FG: “Congresswoman let me just ask you very quickly and we only have about a minute left but it is important. Your experience in the military has been extraordinary and yet I find myself in disagreement about one point in what you’re doing in Congress and that is, as I understand it, championing this idea that woman should serve not only in combat roles like you have but also in ground combat positions. Would you just explain why you think that’s a good idea and whether if it does involve reducing the standards for our military personnel, men specifically, that might actually prove counterproductive to good combat operations capability?”

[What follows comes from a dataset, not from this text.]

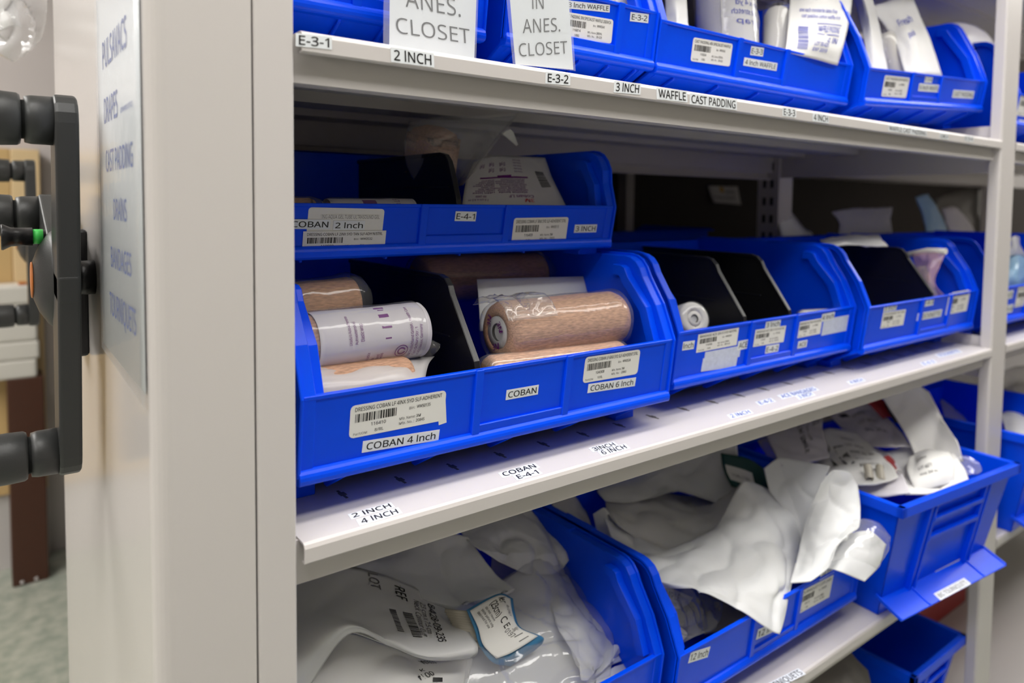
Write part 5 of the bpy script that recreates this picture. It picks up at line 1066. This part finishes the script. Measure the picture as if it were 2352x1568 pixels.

MM: “Yes, it has never been against the law for woman to be in ground combat first of all. It was only against the law for woman to be in the air and in the sea in combat. While this has always been a policy and the policy has changed but look, this is about the best fighting force and my advocacy is we have to pick the best man for the job, even if it’s a woman, no matter what the job is. Lets set the standard. We can include physical, plus aptitude, plus leadership, plus all sorts of other things we need in our fighting force, and lets pick the best person. The fact that we would say that woman can’t do this and all man can. By virtue of that, you know Serena Williams is not capable but Justin Beiber is? That’s ridiculous. This is about America. We are individuals. We are meritocratic. We have in the past lowered standards of criminal records and high school graduation and aptitude tests in order to fill the army in the 2005, 2006, 2007 timeframe. So, we’ve lowered our standards in the past but we don’t need to lower standards. We need to keep standards that are based on the war fighting job and then we need to let people compete and pick the best people for the job. That’s my perspective. This is about the best fighting force.”
FG: “This is a subject for a longer conversation again soon. Thank you very much for taking the time to be with us today. Congresswoman McSally of Arizona, it’s great to talk with you and as I say I hope you’ll continue serving your country as you are and have done for so long and so well. Keep it up, talk to us soon.”